17. The field emission system of claim 16, further comprising a black matrix formed in said phosphor layer.

18. The field emission system of claim 16, wherein said getter area has a geometric shape selected from the group consisting of circle, ellipse, rectangle, annulus and polygon.

19. The field emission system of claim 16, wherein while said field emission system is operated, said getter area does not provide field emission.

20. The field emission system of claim 16, wherein said field emission system is provided as a field emission display or a backlight source.

21. A method for improving vacuum level of a vacuum system, by which aging surface-unsaturated carbon nanotubes are provided in said system as getter material to improve vacuum of said system.

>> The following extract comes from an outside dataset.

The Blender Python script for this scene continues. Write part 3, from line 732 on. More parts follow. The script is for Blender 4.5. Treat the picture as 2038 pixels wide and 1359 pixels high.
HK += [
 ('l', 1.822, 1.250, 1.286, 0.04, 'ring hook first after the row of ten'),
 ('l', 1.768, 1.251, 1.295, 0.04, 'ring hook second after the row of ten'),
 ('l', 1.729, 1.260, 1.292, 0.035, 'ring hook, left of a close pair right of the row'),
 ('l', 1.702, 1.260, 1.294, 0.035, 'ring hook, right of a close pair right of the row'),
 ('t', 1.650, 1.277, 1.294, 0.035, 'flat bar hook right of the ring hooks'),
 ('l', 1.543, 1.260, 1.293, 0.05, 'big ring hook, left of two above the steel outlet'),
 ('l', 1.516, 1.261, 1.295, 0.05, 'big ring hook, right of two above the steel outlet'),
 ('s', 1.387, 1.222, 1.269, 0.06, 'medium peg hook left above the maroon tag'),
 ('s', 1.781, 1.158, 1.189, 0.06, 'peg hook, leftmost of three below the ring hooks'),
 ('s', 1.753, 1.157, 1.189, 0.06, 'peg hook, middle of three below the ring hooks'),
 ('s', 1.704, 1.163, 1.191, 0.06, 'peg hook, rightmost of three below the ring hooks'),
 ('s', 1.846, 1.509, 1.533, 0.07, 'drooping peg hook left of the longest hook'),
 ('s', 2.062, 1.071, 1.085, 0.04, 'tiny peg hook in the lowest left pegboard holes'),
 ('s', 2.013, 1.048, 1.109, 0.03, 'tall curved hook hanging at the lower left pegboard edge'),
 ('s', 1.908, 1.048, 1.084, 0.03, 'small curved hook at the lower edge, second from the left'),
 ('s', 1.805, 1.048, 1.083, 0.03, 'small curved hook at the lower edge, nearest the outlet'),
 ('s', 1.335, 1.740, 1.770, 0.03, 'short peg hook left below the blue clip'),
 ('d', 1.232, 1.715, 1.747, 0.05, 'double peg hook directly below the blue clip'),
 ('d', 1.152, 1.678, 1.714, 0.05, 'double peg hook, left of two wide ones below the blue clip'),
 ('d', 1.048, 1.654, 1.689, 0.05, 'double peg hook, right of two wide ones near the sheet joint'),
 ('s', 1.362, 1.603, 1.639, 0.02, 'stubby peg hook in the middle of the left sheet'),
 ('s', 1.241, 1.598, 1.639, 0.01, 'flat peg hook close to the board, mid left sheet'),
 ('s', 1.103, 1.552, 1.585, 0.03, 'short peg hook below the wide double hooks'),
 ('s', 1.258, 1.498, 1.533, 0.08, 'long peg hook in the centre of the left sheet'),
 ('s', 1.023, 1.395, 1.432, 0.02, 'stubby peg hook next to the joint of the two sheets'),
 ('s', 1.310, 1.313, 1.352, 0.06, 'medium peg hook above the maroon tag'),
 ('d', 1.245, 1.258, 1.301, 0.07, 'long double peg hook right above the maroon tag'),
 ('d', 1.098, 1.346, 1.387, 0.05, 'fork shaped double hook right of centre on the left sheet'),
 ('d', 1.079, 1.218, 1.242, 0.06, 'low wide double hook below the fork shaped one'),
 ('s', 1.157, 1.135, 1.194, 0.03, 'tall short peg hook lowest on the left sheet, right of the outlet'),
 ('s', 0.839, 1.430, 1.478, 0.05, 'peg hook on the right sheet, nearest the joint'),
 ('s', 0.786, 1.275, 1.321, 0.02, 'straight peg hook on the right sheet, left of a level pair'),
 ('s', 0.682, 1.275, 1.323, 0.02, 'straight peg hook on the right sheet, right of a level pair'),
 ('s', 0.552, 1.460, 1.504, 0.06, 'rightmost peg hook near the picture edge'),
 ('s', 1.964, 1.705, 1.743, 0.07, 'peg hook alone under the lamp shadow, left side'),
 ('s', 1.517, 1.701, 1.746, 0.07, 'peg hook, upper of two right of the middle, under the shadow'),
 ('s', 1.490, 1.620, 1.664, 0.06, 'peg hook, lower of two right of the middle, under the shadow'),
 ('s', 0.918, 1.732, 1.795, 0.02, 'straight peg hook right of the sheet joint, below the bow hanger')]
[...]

22. The method for improving system vacuum of claim 21, wherein said system is a field emission system including a field emission area and a getter area, said method comprises:

from said field emission area to said getter area, sequentially providing external stimulus to carbon nanotube units formed therein to age carbon nanotubes of said carbon nanotube units;

removing residual gases within said field emission system; and

sealing said field emission system.

23. The method for improving system vacuum of claim 22, wherein the external stimulus is provided to said carbon nanotubes by electric field, heat or other physical or chemical methods.